> [DIRECTION]: Count how many lines mention the word "picture". Write that number alone.

> [RECORDED DATA]:
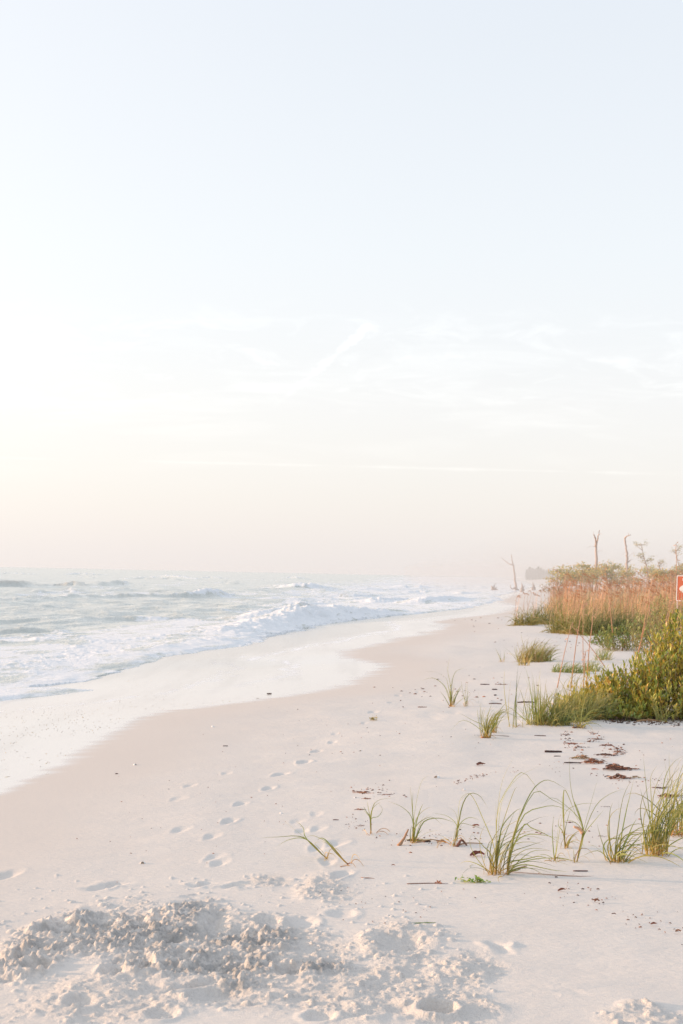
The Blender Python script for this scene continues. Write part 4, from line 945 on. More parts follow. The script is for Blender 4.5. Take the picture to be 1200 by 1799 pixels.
def prism(name, outline, y0, y1, mat, parent, hole=None):
    n = len(outline); vs, fs = [], []
    if hole is None:
        vs = [(a, y0, b) for a, b in outline] + [(a, y1, b) for a, b in outline]
        fs = [tuple(range(n)), tuple(range(2 * n - 1, n - 1, -1))] + [(i, i + n, (i + 1) % n + n, (i + 1) % n) for i in range(n)]
    else:
        for yv in (y0, y1): vs += [(a, yv, b) for a, b in outline] + [(a, yv, b) for a, b in hole]
        for i in range(n):
            j = (i + 1) % n
            fs += [(i, j, n + j, n + i), (2 * n + j, 2 * n + i, 3 * n + i, 3 * n + j), (i, 2 * n + i, 2 * n + j, j), (n + j, 3 * n + j, 3 * n + i, n + i)]
    me = bpy.data.meshes.new(name); me.from_pydata(vs, [], fs); me.update(); me.materials.append(mat)
    o = bpy.data.objects.new(name, me); col.objects.link(o); o.parent = parent; return o
SP = at(1206, 1142); k = mpp(SP.y)
sign = empty('sign', SP, 'orange-brown sign with white border and white emblem on thin posts', 'sign', None, R(-26))
zt = CAM.z + (1018.5 - 1010.5) * k - SP.z; sw_, sh_ = 38 * k, 46 * k; zc = zt - sh_ / 2
brd = prism('board', rounded(sw_, sh_, 0.03), 0.0, 0.012, M_SIGN, sign); brd.location = (0, 0, zc); brd.rotation_euler = (0, R(1.5), 0)
fr = prism('border', rounded(sw_ * 0.985, sh_ * 0.985, 0.028), -0.004, -0.0005, M_WHITE, brd, rounded(sw_ - 3.6 * k, sh_ - 3.6 * k, 0.018))
em = prism('emblem', [(sw_ * 0.36 * math.cos(a) * (1 if math.cos(a) > 0 else 1.0), sh_ * (0.155 - 0.03 * math.cos(2 * a)) * math.sin(a)) for a in [2 * math.pi * i / 28 for i in range(28)]], -0.004, -0.0005, M_WHITE, brd); em.location = (0.0, 0, -0.01)
tx = bpy.data.curves.new('lettering', 'FONT'); tx.body = 'S'; tx.size = 5.6 * k; tx.extrude = 0.001; tx.align_x = 'CENTER'; tx.align_y = 'CENTER'; tx.offset = 0.003
tx.materials.append(M_WHITE)
tmp = bpy.data.objects.new('lettering', tx); col.objects.link(tmp)
lm = bpy.data.meshes.new_from_object(tmp.evaluated_get(bpy.context.evaluated_depsgraph_get())); bpy.data.objects.remove(tmp)
lm.materials.clear(); lm.materials.append(M_WHITE)
to = bpy.data.objects.new('lettering', lm); col.objects.link(to); to.parent = brd; to.location = (-sw_ / 2 + 11.6 * k, -0.003, sh_ / 2 - 7.6 * k); to.rotation_euler = (R(90), 0, 0)
for sx in (-1, 1):
    pm = MB(); xx = sx * (sw_ / 2 - 1.6 * k)
    tube(pm, [Vector((xx, 0.028, -0.1)), Vector((xx, 0.028, zc)), Vector((xx, 0.028, zt - 0.06))], 0.014, (1, 1, 1), 8)
    pm.build('post', M_POST, sign)

# ------------------------------------------------------------------ dead trees, stumps, shrubs, far trees
GREY = (0.46, 0.35, 0.29)
def limb(mb, pts, r0, r1, c, r, n=14, sides=8):
    path = spline(pts, n)
    for q in path[1:-1]: q.x += r.gauss(0, r0 * 0.18); q.y += r.gauss(0, r0 * 0.18)
    tube(mb, path, [(r0 + (r1 - r0) * i / n) * (1.3 - 0.3 * min(1, i / 2)) for i in range(n + 1)], c, sides, True, 0.16, r)
def px_tree(name, Y, base, label, trunk, branches, seed, cat='dead tree', group=None, z=None, c=GREY):
    """trunk and branches given by picture points at distance Y"""
    r = random.Random(seed); k = mpp(Y); d = ray(*base); t = Y / d.y; x0 = CAM.x + d.x * t
    zg = gz(x0, Y) if z is None else z
    root = empty(name, (x0, Y, zg - 0.15), label, cat, group)
    h0 = 1006.5 + (base[0] - 600) * 0.0208                       # horizon height in the picture there
    def cv(p, dep=0.0): return Vector(((p[0] - base[0]) * k, dep, CAM.z + (h0 - p[1]) * k - zg + 0.15))
    pts, r0, r1 = trunk
    P = [cv(p, r.uniform(-0.1, 0.1)) for p in pts]; P[0].z = -0.2
    mb = MB(); limb(mb, P, r0 * 0.72, r1 * 0.72, c, r); mb.build('trunk', M_WOOD, root)
    for (pts, r0, r1) in branches:
        mb = MB(); dd = r.uniform(-0.5, 0.5); P = [cv(p, dd * i) for i, p in enumerate(pts)]
        limb(mb, P, r0 * 0.75, r1 * 0.75, c, r, 8, 6); mb.build('branch', M_WOOD, root)
    return root
px_tree('dead_tree', 130, (1047.5, 1000), 'bare forked dead trunk rising behind the olive shrubs', ([(1048, 1015), (1047.5, 985), (1047, 965), (1046, 955)], 0.17, 0.12), [([(1046.5, 960), (1044, 948), (1039, 940)], 0.12, 0.06), ([(1047, 958), (1048.5, 946), (1050, 932)], 0.10, 0.04), ([(1044, 946), (1043.5, 936), (1046, 933)], 0.025, 0.01), ([(1049.5, 942), (1053, 938), (1055, 938)], 0.025, 0.01), ([(1046, 961), (1036, 960), (1025, 967)], 0.018, 0.006), ([(1049, 969), (1055, 967), (1060, 968)], 0.02, 0.006)], 120)
px_tree('dead_tree', 132, (1103, 1000), 'bare crooked dead trunk with a hooked top, right of the forked one', ([(1104, 1015), (1101.5, 985), (1101, 972), (1099, 958), (1097.5, 945)], 0.17, 0.09), [([(1097.5, 945), (1100, 942), (1105, 940)], 0.08, 0.04), ([(1104.5, 941), (1104.5, 936)], 0.04, 0.015), ([(1101, 968), (1097, 972), (1092, 977)], 0.02, 0.006), ([(1103, 988), (1108, 984), (1112, 983)], 0.07, 0.03), ([(1102, 980), (1109, 972), (1113, 967)], 0.02, 0.006)], 121)
ZB = -0.35
px_tree('dead_tree', 205, (907, 1036), 'leaning dead trunk standing in the surf with one long left branch', ([(907, 1040), (905.5, 1022), (903, 1003), (900, 988), (897.5, 974)], 0.24, 0.05), [([(901, 993), (893, 990), (886, 984), (880, 979)], 0.10, 0.02), ([(905, 1032), (899, 1035), (896, 1030), (895, 1026)], 0.14, 0.03), ([(907, 1034), (911, 1036), (913, 1040)], 0.14, 0.06)], 122, z=ZB)
def stump(px, py, Y, label, seed, spikes, wpx):
    r = random.Random(seed); k = mpp(Y); d = ray(px, py); x0 = d.x * Y / d.y
    root = empty('tree_stump', (x0, Y, ZB - 0.15), label, 'tree stump', 'broken stumps in the surf')
    mb = MB(); n = 22; prof = [0.4, 0.42, 0.3, 0.28]
    for i in range(16):                                            # jagged root plate: a fan of splintered roots
        a = r.uniform(0, 6.28); q = r.uniform(0.15, 1) * wpx * k / 2
        b = Vector((math.cos(a) * q, math.sin(a) * q * 0.7, -0.1)); h = r.uniform(0.5, 1.0) * (1 - q / (wpx * k / 2) * 0.7) * spikes[0] * k * 0.65
        limb(mb, [b, b * 0.8 + Vector((0, 0, h * 0.6)), b * 0.72 + Vector((r.gauss(0, 0.08), 0, h + 0.15))], 0.16, 0.03, GREY, r, 5, 6)
    mb.build('root_plate', M_WOOD, root)
    for i, h in enumerate(spikes):
        sm = MB(); o_ = (i - (len(spikes) - 1) / 2) * wpx * k * 0.28
        limb(sm, [Vector((o_ * 0.6, 0, -0.1)), Vector((o_ * 0.8, 0, h * k * 0.5)), Vector((o_ + r.gauss(0, 0.1), 0, h * k))], 0.22, 0.03, GREY, r, 6, 7); sm.build('splinter', M_WOOD, root)
stump(868, 1036, 208, 'leftmost broken stump, a low jagged crown in the surf', 130, [9, 13, 7], 15)
stump(918, 1034, 200, 'broken stump with two spread prongs right of the leaning trunk', 131, [16, 11], 10)
stump(937.5, 1035, 205, 'broad pointed stump farthest up the misty beach', 132, [10, 17, 12], 9)
stump(969, 1041, 180, 'low stump half hidden behind the rust seed stalks', 133, [9, 6], 8)
stump(953, 1029, 230, 'tiny round stump between the pointed stump and the dune', 134, [4], 3)

def shrub(px, Y, top, wpx, label, seed, n, cols, L=0.20, group='olive shrubs along the dune crest', name='shrub', dep=1.6, flat=0.5):
    r = random.Random(seed); k = mpp(Y); x0 = ray(px, 1000).x * Y; zg = gz(x0, Y)
    root = empty(name, (x0, Y, zg - 0.05), label, 'shrub', group)
    h = CAM.z + (1006.5 + (px - 600) * 0.0208 - top) * k - zg + 0.05; w = wpx * k / 2
    tr = MB(); lv = MB(); blobs = []
    for i in range(max(8, int(w * 6))):
        a = r.uniform(-1, 1); b = r.uniform(-1, 1); q = Vector((a * w * 0.85, b * dep, h * (1 - 0.30 * a * a) * r.uniform(0.40, 0.86)))
        blobs.append((q, r.uniform(0.30, 0.6) * min(1.0, h / 2.2)))
        bx = q.x * 0.35; tr = MB()
        limb(tr, [Vector((bx, q.y * 0.3, -0.1)), Vector((bx + (q.x - bx) * 0.4 + r.gauss(0, 0.1), q.y * 0.6, q.z * 0.55)), q], 0.07, 0.02, (0.27, 0.19, 0.15), r, 6, 5)
        tr.build('branch', M_WOOD, root)
    for _ in range(n):
        q, rad = r.choice(blobs); d = Vector((r.gauss(0, 1), r.gauss(0, 1), r.gauss(0, 1) * flat + 0.1)); d = d.normalized() * rad * r.random() ** 0.4 * 1.4
        p = q + Vector((d.x * 1.3, d.y * 1.2, d.z * 0.8))
        e = Vector((r.gauss(0, 1), r.gauss(0, 1), r.uniform(-0.2, 1.2)))
        leaf(lv, p, e, Vector((r.gauss(0, 1), -0.7, 1)), L * r.uniform(0.6, 1.3), L * 0.5, jit(r.choice(cols), r, 0.28), r)
    lv.build('crown', M_FAR, root)
    return root
OL = [(0.44, 0.40, 0.14), (0.36, 0.36, 0.12), (0.52, 0.41, 0.16), (0.28, 0.31, 0.11), (0.54, 0.38, 0.17)]
for (px, Y, top, w, lab, sd, n) in ((989, 116, 985, 42, 'low spreading shrub at the seaward end of the dune crest', 140, 1100), (1018, 120, 979, 46, 'tallest shrub of the crest, left of the forked dead trunk', 141, 1500), (1040, 124, 984, 40, 'shrub at the foot of the forked dead trunk', 142, 1200),
        (1071, 120, 983, 52, 'wide shrub between the two dead trunks', 143, 1600), (1103, 134, 992, 44, 'low shrub around the crooked dead trunk', 144, 900), (1140, 140, 996, 56, 'dull low shrub under the thin sapling', 145, 1100), (1172, 112, 990, 40, 'yellowish shrub left of the right-hand sapling', 146, 1100), (1206, 114, 987, 40, 'shrub at the right edge behind the sign', 147, 1100), (1255, 116, 984, 60, 'shrub just past the picture edge on the dune crest', 148, 1000)):
    shrub(px, Y, top, w, lab, sd, n, OL)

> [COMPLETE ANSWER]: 4